With so many collaborators on board, the challenge for the duo was to rescind control and allow the talents of their collaborators to shape the final results. “We really did have to let go of our egos,” says George. “It's very much about being pragmatic,” adds Adam. “We were definitely helped a lot by the fact we finished the record with Tim Burns, who was our engineer on the project. He knew this amazing keys player, Laurie Blundell, who plays on a couple of tracks. He took the chords and added the Latin touch that we wanted.” They also borrowed the talents of another old school friend, Ben Chetwood, whose skilful touch adds a different swing to every track, reflecting the duo’s globally sourced inspirations. “Basically the whole thing was made with friends, and that's been one of the best parts of it,” says Adam.

For the final touches, they travelled to Macedonia to record with an orchestra in a Soviet-era recording studio. “We had 40 people there we'd never met, just with a piece of paper in front of them, doing it exactly how we wanted it, first take,” remembers Adam, awestruck. “It was emotional! Credit has to go to Simon Whiteside, who took what we wrote and perfectly translated it to a score."
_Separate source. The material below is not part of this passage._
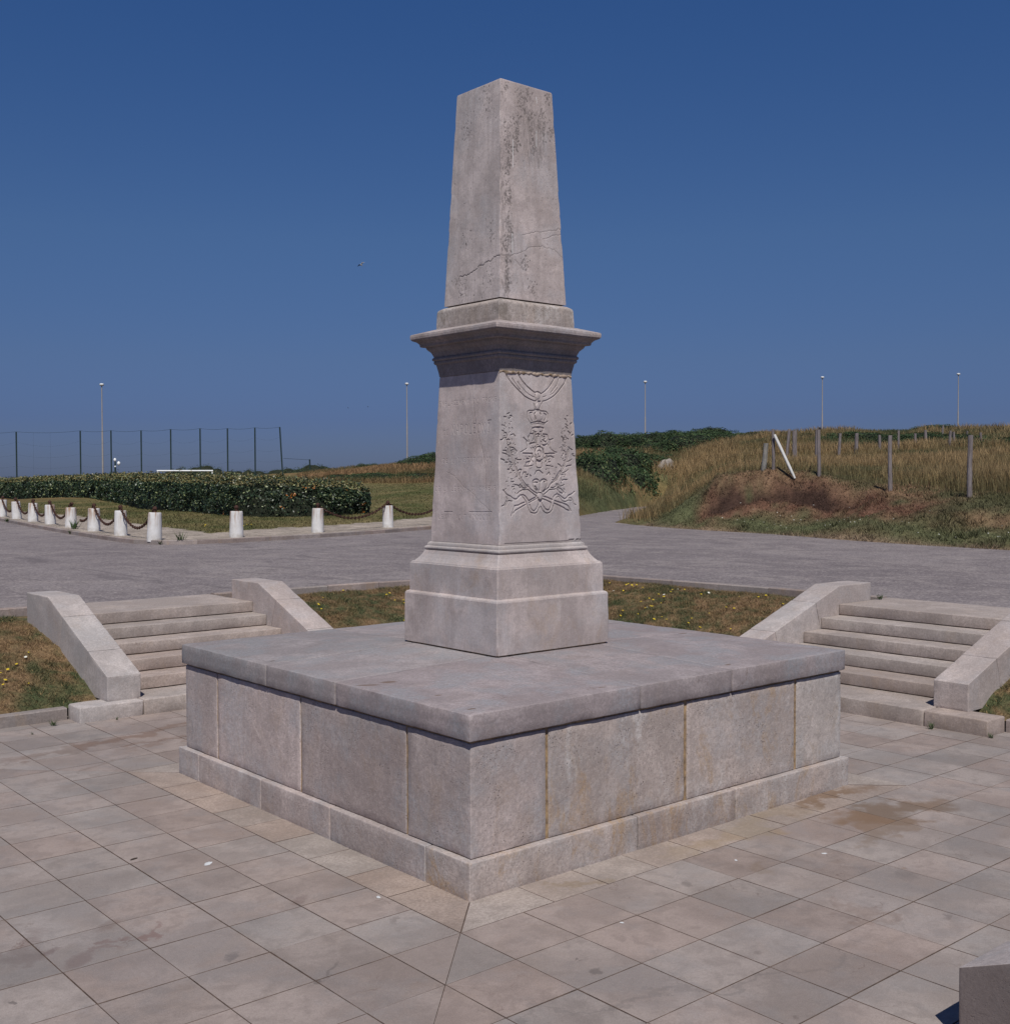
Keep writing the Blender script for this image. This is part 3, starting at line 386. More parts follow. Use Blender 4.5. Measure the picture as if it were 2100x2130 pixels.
def square_loft(name, levels, mat, parent, nseg=14, rough=.0012, cap=True, chip=.004, seed=0, vstep=.12):
    """square rings (half-side, z) stacked, edges subdivided and slightly worn"""
    lv = []
    for (a, b) in zip(levels[:-1], levels[1:]):
        n = max(1, int(math.ceil(abs(b[1] - a[1]) / vstep)))
        for k in range(n): lv.append((a[0] + (b[0] - a[0]) * k / n, a[1] + (b[1] - a[1]) * k / n))
    lv.append(levels[-1])
    ring = []
    e = .014
    ts = np.concatenate([[-1, -1 + e], np.linspace(-1 + 3 * e, 1 - 3 * e, nseg), [1 - e]])
    for q in range(4):
        for t in ts:
            ring.append([(-1, -t), (t, -1), (1, t), (-t, 1)][[1, 2, 3, 0][q]])
    ring = np.array(ring); n = len(ring)
    V = []
    for (a, z) in lv: V.append(np.column_stack([ring * a, np.full(n, z)]))
    V = np.concatenate(V)
    corner = np.minimum(np.abs(ring[:, 0]), np.abs(ring[:, 1])) > 1 - 1e-6
    cm = np.tile(corner, len(lv))
    c = chip * (.3 + 1.6 * np.maximum(0, noise(V + seed, 12, 2)) ** 1.5 * 2)
    V[:, :2] -= np.sign(V[:, :2]) * (cm * c)[:, None]
    V[:, :2] += np.sign(V[:, :2]) * (rough * noise(V + seed, 8, 4))[:, None] * (np.abs(V[:, :2]) > np.max(np.abs(V[:, :2]), axis=1, keepdims=True) - 1e-3)
    V[:, 2] += .0012 * noise(V, 6, 6)
    F = []
    for k in range(len(lv) - 1):
        for i in range(n):
            j = (i + 1) % n
            F.append((k * n + i, k * n + j, (k + 1) * n + j, (k + 1) * n + i))
    F = [tuple(f) for f in F]
    if cap:
        F.append(tuple(range(n - 1, -1, -1))); F.append(tuple((len(lv) - 1) * n + i for i in range(n)))
    o = mesh(name, V, F, mat, parent)
    return o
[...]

Bringing their transformation full circle, Bondax have set up a their own record label to release Revolve. The freshly launched Recur Recordings will also release music from their circle of talented friends. Meanwhile, the Recur podcast continues to dig into the duo’s ever-expanding record collection, giving them a chance to play the records they love which don’t fit in their club sets.

Revolve is the 180-degree turn that has allowed Bondax to make music that’s true to their passions and their evolving songcraft. It’s also their graduation, as they drift away from the dance past and take a leap into the unknown. Looking back on the last six years, says George, “it was just a fight to grow up.”